On Thu, 5 Apr 2001, Federico Sevilla III wrote:
..
> This brings me to my question: RAID 10 or RAID 5? I haven't found anything
> comparing the two as far as performance is concerned. Here's a little
> kuwento about the two RAID levels for those who don't know, though. It can
> also help in figuring out where I'm coming from (why I'm trying to decide
> between the two).
Quick answer: it depends.
RAID5 distributes the parity across the drives, HOWEVER it still needs to
write the parity bit for EVERY write. Therefore: RAID5 is no faster than a
single drive on writes (bottlenecked by the parity-write requirement). On
reads, it's pretty fast (data is striped over the drives in the array).

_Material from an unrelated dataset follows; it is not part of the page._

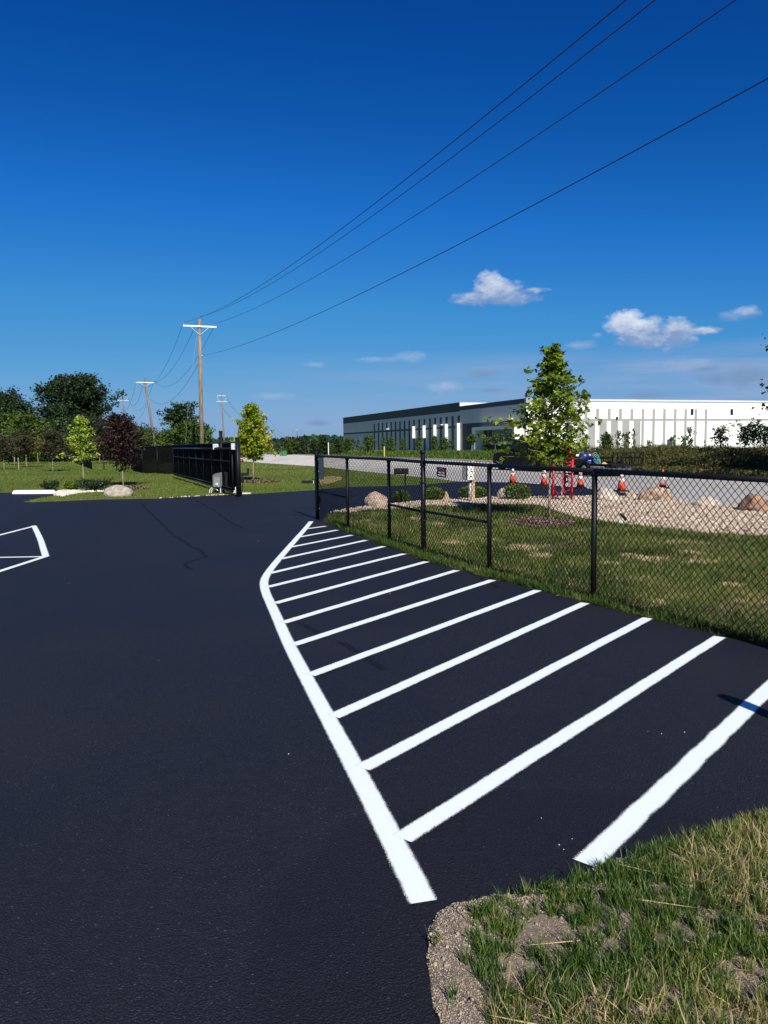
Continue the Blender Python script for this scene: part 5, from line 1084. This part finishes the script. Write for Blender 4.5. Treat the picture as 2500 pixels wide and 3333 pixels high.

RAID1 is the ultimate in redundancy. But it's no faster than a single
drive either, because the bits have to be written to all drives. In fact,
it can be slower if the drives are not "spindle locked" e.g. rotating at
the same speed. Read performance sucks too (single-drive speed), no
benefit alternating spindles because they all hold the same information
anyway.
RAID0 is faster than RAID5 on reads (striping over all N drives, rather
than N-1) and much, much faster on writes (striping over all drives, no
parity write bottleneck). But most prone to failure (worse than single
drive!)
SO:
- if you want sheer speed and damn the torpedoes: RAID0
- if you want maximum redundancy and damn the cost: RAID1 (2N drives
required): you can survive the loss of 2N-1 drives!!
- if you want maximum value for money and some redundancy: RAID5 (N+1
drives required): you can survive the loss of 1 drive
- if you want maximum speed AND redundancy: RAID1+0.
with four disks, I would go RAID5. A RAID1+0 configuration in such a case
would only give you SIZE x 2 storage, RAID5 will give you SIZE x 3. If you
really need the speed and need RAID1+0 though you need more drives. A
RAID1+0 configuration with less than 8 drives is iffy.